§ Your objective
Starting at the first line of the listing below, retype each line up to and including the one that contains "1), fc, smooth=True)". Leave pictures out.

§ Material for this task

§

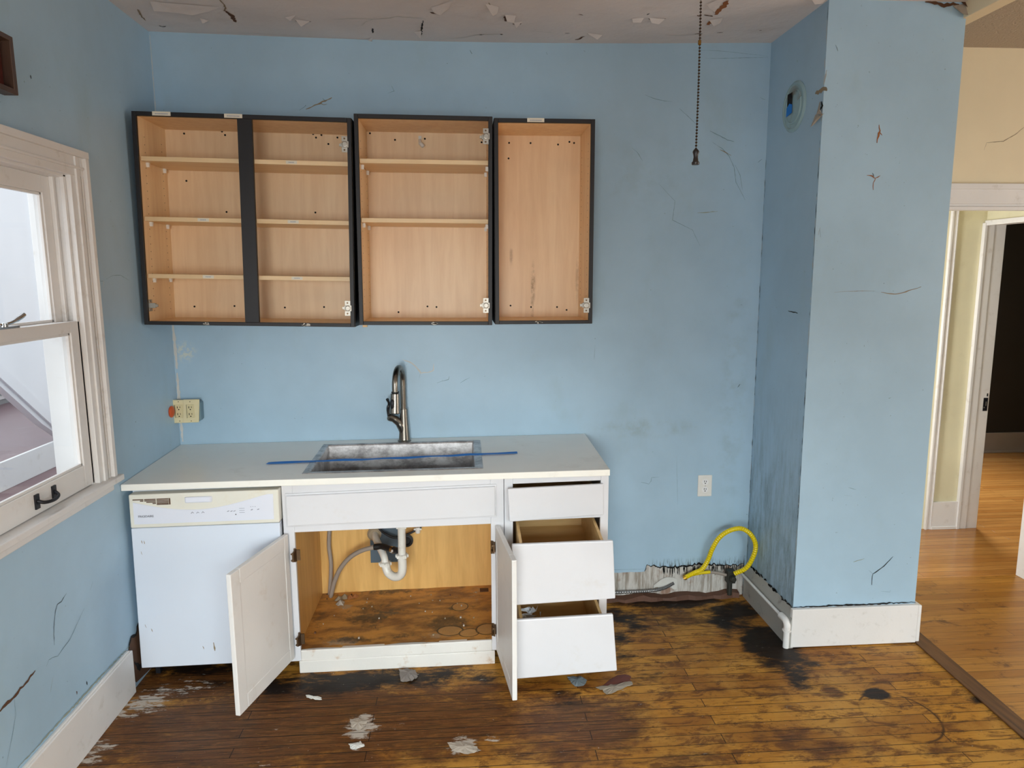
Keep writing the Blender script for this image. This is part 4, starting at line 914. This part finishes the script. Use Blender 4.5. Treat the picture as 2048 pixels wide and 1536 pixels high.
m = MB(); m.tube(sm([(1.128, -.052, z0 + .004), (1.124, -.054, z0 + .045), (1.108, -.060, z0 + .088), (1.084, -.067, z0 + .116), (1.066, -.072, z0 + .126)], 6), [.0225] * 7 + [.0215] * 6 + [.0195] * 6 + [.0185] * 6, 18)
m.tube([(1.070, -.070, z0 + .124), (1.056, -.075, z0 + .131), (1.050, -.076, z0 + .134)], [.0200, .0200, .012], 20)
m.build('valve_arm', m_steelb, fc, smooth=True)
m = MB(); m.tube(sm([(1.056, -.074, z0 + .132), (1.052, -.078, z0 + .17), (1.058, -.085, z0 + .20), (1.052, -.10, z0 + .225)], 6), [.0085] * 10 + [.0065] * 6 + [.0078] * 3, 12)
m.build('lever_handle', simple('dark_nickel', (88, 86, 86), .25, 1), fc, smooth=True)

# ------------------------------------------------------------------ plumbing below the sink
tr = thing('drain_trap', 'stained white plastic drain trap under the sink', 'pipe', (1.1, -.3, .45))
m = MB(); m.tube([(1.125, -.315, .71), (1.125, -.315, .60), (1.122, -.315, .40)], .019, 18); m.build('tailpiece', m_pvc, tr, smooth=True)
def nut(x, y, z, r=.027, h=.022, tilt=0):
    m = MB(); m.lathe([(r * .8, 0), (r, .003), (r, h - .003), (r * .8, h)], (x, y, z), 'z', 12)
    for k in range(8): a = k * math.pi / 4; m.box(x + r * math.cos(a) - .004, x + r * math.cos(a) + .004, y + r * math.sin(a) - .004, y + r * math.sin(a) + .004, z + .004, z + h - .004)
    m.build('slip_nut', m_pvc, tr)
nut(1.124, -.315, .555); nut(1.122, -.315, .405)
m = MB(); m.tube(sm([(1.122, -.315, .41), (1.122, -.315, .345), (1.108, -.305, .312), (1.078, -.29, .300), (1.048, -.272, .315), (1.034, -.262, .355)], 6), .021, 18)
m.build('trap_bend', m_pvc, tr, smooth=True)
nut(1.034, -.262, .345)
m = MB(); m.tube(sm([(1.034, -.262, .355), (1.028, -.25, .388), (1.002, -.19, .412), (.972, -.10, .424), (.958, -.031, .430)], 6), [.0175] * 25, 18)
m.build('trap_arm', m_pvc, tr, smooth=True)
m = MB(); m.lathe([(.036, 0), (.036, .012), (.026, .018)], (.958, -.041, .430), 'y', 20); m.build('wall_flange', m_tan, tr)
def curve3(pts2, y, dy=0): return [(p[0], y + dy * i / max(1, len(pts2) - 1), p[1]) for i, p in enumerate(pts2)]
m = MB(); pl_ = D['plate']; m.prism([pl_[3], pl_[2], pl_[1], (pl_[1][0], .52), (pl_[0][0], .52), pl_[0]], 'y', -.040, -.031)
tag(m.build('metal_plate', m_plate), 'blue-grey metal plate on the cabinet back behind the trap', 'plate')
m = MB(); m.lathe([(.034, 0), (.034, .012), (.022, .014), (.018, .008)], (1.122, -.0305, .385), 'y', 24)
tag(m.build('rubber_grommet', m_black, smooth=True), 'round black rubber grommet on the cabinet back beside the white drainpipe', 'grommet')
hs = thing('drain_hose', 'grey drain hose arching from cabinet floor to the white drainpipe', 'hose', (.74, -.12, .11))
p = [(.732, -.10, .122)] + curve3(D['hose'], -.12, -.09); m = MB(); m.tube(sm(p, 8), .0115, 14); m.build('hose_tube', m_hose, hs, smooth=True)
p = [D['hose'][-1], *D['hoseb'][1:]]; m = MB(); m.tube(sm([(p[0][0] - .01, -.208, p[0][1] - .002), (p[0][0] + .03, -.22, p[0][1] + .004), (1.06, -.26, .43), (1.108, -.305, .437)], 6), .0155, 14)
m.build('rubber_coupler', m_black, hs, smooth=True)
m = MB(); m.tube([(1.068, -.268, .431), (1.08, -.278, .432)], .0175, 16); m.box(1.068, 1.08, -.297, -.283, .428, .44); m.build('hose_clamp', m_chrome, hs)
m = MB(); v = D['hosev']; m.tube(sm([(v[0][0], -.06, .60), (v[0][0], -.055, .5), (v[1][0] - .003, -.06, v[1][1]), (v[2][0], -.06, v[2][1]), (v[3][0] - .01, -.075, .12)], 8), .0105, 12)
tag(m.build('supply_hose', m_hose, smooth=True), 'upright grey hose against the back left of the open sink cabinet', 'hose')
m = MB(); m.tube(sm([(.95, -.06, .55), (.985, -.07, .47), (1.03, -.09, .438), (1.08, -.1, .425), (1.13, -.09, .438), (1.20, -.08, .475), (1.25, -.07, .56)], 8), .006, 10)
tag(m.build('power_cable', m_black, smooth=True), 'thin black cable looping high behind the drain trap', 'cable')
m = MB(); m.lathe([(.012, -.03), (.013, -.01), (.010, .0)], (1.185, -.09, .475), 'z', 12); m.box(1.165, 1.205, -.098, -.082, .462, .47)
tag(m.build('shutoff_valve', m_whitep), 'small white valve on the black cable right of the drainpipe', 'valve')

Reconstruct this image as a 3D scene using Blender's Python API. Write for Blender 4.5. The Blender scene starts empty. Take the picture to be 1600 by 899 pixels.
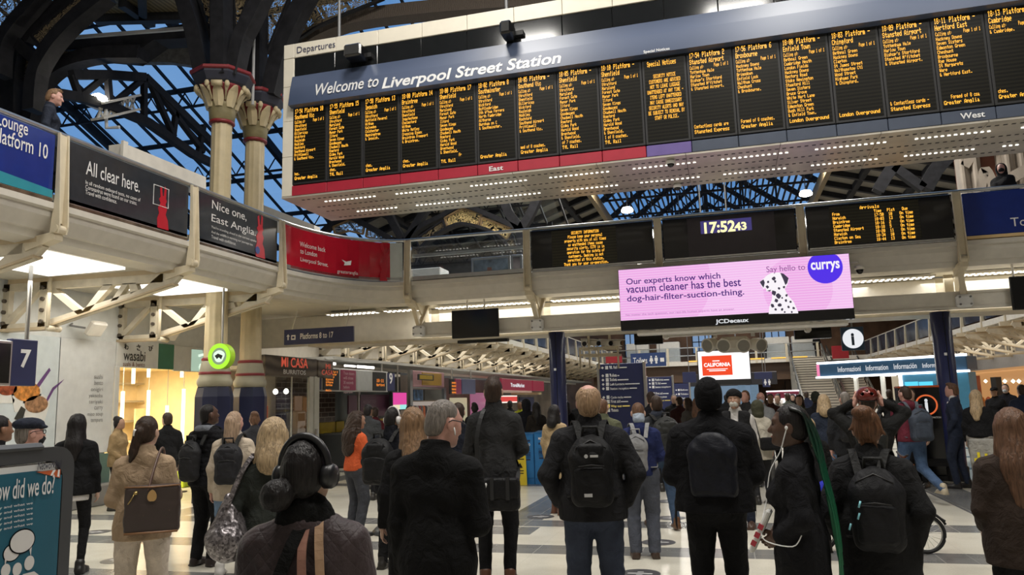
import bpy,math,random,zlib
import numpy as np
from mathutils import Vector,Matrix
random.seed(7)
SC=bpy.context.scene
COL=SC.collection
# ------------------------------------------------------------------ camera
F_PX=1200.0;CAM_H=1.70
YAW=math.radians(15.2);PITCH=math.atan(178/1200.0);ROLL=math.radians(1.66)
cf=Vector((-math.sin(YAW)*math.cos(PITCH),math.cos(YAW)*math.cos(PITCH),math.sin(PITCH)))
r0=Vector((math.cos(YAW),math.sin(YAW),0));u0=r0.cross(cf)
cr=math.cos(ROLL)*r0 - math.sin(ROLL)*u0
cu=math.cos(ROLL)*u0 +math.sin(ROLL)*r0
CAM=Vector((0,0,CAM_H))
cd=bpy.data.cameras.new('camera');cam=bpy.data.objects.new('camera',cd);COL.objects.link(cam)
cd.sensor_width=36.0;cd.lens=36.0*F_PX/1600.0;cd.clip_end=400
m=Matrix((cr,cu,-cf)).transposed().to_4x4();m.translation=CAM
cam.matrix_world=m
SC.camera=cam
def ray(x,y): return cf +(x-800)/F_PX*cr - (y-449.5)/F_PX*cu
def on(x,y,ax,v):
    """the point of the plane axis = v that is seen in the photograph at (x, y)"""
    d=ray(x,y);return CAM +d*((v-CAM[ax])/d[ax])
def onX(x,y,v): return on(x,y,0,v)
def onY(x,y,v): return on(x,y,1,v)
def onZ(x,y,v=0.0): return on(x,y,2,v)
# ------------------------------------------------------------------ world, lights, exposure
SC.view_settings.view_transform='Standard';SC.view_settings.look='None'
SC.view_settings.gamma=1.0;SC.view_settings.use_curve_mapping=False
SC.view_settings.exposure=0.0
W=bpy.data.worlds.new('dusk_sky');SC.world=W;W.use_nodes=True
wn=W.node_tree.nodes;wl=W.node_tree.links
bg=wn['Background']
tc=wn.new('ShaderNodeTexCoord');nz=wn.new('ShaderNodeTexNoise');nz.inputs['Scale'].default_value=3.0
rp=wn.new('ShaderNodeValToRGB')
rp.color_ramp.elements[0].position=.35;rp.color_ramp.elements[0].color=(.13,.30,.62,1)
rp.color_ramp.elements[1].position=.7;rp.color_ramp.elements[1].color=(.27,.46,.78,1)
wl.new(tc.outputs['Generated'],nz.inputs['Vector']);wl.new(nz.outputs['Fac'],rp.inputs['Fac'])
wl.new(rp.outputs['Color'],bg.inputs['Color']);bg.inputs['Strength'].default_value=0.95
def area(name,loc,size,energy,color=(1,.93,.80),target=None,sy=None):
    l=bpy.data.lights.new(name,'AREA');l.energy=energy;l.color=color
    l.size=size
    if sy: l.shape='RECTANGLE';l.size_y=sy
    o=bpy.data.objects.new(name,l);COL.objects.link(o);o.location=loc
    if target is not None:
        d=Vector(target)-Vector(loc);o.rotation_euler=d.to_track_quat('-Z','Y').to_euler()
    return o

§

§ Exercise result
Keep writing the Blender script for this image. This is part 4, starting at line 914. This part finishes the script. Use Blender 4.5. Treat the picture as 2048 pixels wide and 1536 pixels high.
m = MB(); m.tube(sm([(1.128, -.052, z0 + .004), (1.124, -.054, z0 + .045), (1.108, -.060, z0 + .088), (1.084, -.067, z0 + .116), (1.066, -.072, z0 + .126)], 6), [.0225] * 7 + [.0215] * 6 + [.0195] * 6 + [.0185] * 6, 18)
m.tube([(1.070, -.070, z0 + .124), (1.056, -.075, z0 + .131), (1.050, -.076, z0 + .134)], [.0200, .0200, .012], 20)
m.build('valve_arm', m_steelb, fc, smooth=True)
m = MB(); m.tube(sm([(1.056, -.074, z0 + .132), (1.052, -.078, z0 + .17), (1.058, -.085, z0 + .20), (1.052, -.10, z0 + .225)], 6), [.0085] * 10 + [.0065] * 6 + [.0078] * 3, 12)
m.build('lever_handle', simple('dark_nickel', (88, 86, 86), .25, 1), fc, smooth=True)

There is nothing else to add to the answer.